Sometimes it's easy to get lost in these threads and so this week I went back and reread DR. The boards tend to recommend not getting your hopes up over things, but in the book Michele says to celebrate and recognize baby steps.
Today I'm celebrating that my H said "thanks, that means a lot" when I agreed to respect his wishes on something. He even used my name in the text mssg which seemed like a lot of extra words when I wasn't even expecting a thank you at all.
Also, after the late night run in w/ OW I thought for sure he'd disappear on me for awhile. Since she clearly got ahold of his phone I figured he would avoid contacting me at all costs to keep her happy and prove im nothing to him. I saw the makings of a big setback, but then today he reached out for some info he old have found elsewhere. It felt nice to have him count on me for something, and while I don't think he was trying to use the info as an excuse to connect, he also wasn't avoiding me at all costs after i got him in trouble w/ OW so that's good right?
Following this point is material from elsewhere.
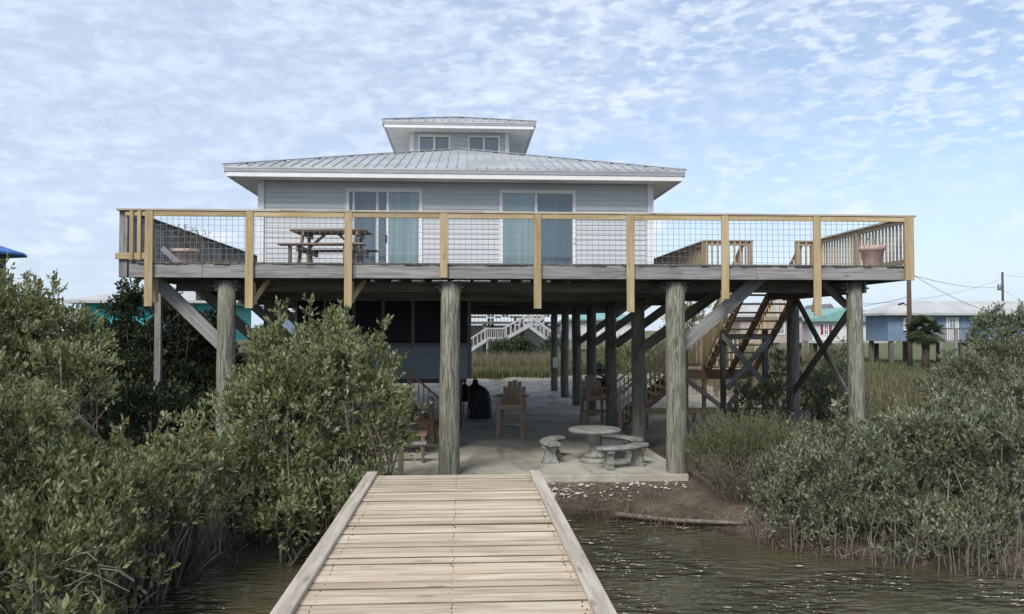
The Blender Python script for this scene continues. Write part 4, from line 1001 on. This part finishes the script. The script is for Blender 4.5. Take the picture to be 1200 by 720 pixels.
# feathery shrub: green plumes above pinkish dry twigs
def plume(name, label, c, r, h, n, mat, segs=26, lean=.35, leaf=.028):
    th = thing(name, (c[0], c[1], float(ground_z(c[0], c[1]))), label, 'shrub'); tw = MB(); cs = []; ds = []
    z0 = float(ground_z(c[0], c[1])) - .03
    for k in range(n):
        a = rng.uniform(0, 6.28); q = r * rng.uniform(0, .45); b0 = np.array([c[0] + q * math.cos(a), c[1] + q * math.sin(a), z0])
        L_ = h * rng.uniform(.55, 1.05); e = b0 + np.array([math.cos(a) * r * rng.uniform(.2, 1.), math.sin(a) * r * rng.uniform(.2, 1.), L_])
        mdl = (b0 + e) / 2 + np.array([0, 0, L_ * .12]); tw.tube([b0, mdl, e], [.006, .005, .002], 4)
        t = rng.uniform(.35, 1, segs)[:, None]; cs.append(b0 * (1 - t) ** 2 + 2 * mdl * t * (1 - t) + e * t * t + rng.normal(size=(segs, 3)) * .025); ds.append(np.tile(e - mdl, (segs, 1)) + rng.normal(size=(segs, 3)) * .25)
    V, T, r_ = leaves(np.concatenate(cs), np.concatenate(ds), 5, leaf * 1.6, leaf * .3, .6, leaf, .7, .4)
    tag(trimesh('foliage', V, T, r_, mat, th), kind='stuff'); tag(tw.build('branch', 'bark', th), kind='stuff'); return th
q = P(878, 580, 13.3); plume('groundsel_shrub', 'feathery bright green shrub between the slab corner and the right bushes', (q.x, 13.5), .75, 1.35, 260, 'leaf_fine')
q = P(862, 590, 12.9); plume('dry_shrub', 'thin brownish twiggy shrub below the feathery green shrub near the slab corner', (q.x, 12.8), .7, .85, 150, 'twig_fine', 9)
q = P(850, 560, 13.6); plume('groundsel_shrub', 'smaller feathery green shrub close beside the front pile at the slab corner', (q.x, 13.9), .55, 1.0, 170, 'leaf_fine')

# upright mangrove stalks and breathing roots at the water's edge
def stalks(name, label, pts, h0, h1, rad, mat='bark'):
    s = MB()
    for x, y in pts:
        z = float(ground_z(x, y)) - .05; h = rng.uniform(h0, h1); s.tube([(x, y, z), (x + rng.normal() * .04, y + rng.normal() * .04, z + h * .6), (x + rng.normal() * .07, y + rng.normal() * .07, z + h)], [rad, rad * .8, rad * .4], 4)
    o = s.build(name, mat, None); tag(o, label, 'roots', None, 'stuff'); return o
def shorepts(xa, xb, n, d0, d1):
    x = rng.uniform(xa, xb, n); return list(zip(x, np.interp(x, SX, SY) + rng.uniform(d0, d1, n)))
stalks('mangrove_roots', 'bare upright mangrove stalks and breathing roots along the right bank', shorepts(4.0, 8.2, 230, -.2, .6), .15, .8, .009)
stalks('mangrove_roots', 'dark breathing roots under the bush left of the pier', shorepts(-5.5, -1.2, 150, -.1, .8), .10, .38, .008)

# shore: shells, driftwood, dead stalks, wrack
sh = MB()
for k in range(170):
    x = rng.uniform(1.15, 3.9); y = 14.35 - abs(rng.normal()) * .55
    if rng.random() < .35: x = 1.6 + rng.normal() * .3; y = 13.9 + rng.normal() * .2
    if y < 12.9 or x < 1.05: continue
    z = float(ground_z(x, y)) + .012; s = rng.uniform(.008, .034) * (1.35 if rng.random() < .15 else 1); a = rng.uniform(0, 6.28); tl = rng.normal() * .5
    V = [];
    for r_, hh in ((1, 0), (.6, .32), (0, .45)):
        if r_ == 0: V.append((0, 0, hh)); break
        for q in range(7): t = q / 7 * 6.283; V.append((math.cos(t) * r_ * 1.35, math.sin(t) * r_ * .8, hh))
    F = [(i, (i + 1) % 7, (i + 1) % 7 + 7, i + 7) for i in range(7)] + [(i + 7, (i + 1) % 7 + 7, 14) for i in range(7)]
    mt = Matrix.Translation((x, y, z)) @ Matrix.Rotation(a, 4, 'Z') @ Matrix.Rotation(tl, 4, 'X') @ Matrix.Scale(s, 4); sh.add([mt @ Vector(v) for v in V], F)
o = sh.build('oyster_shells', 'shell', None); tag(o, 'scatter of bleached oyster shells along the foot of the slab', 'shells', None, 'stuff')
pts = [P(722, 603, 12.6), P(790, 610, 12.2), P(870, 619, 11.7), P(960, 632, 11.3), P(1010, 640, 11.1)]
pts = [Vector((p.x, p.y, max(p.z, float(ground_z(p.x, p.y)) + .03))) for p in pts]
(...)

Unrelated, I'm really struggling w/ how to navigate my kids experience in all of this. They are from a previous relationship but really miss their step dad. Anything I do regarding them will come off as pressure . I can't tell him they miss him bc I don't want him to come around out of guilt. I can't let them call him bc they will ask where he is and when he's coming home.
After weeks of not saying anything they are suddenly asking about him a lot. I try to remember that if we all give him space these days of pain, even for them, will be worth it. It's just hard and 'out of my hands' as to whether or not he wants a relationship w/ them outside of our marriage.
BD: Aug 2012 Separated since May 2013 S born Aug 2013 Aug 2013 H agrees to consider 'baby steps toward working things out' H is/was actively seeing someone?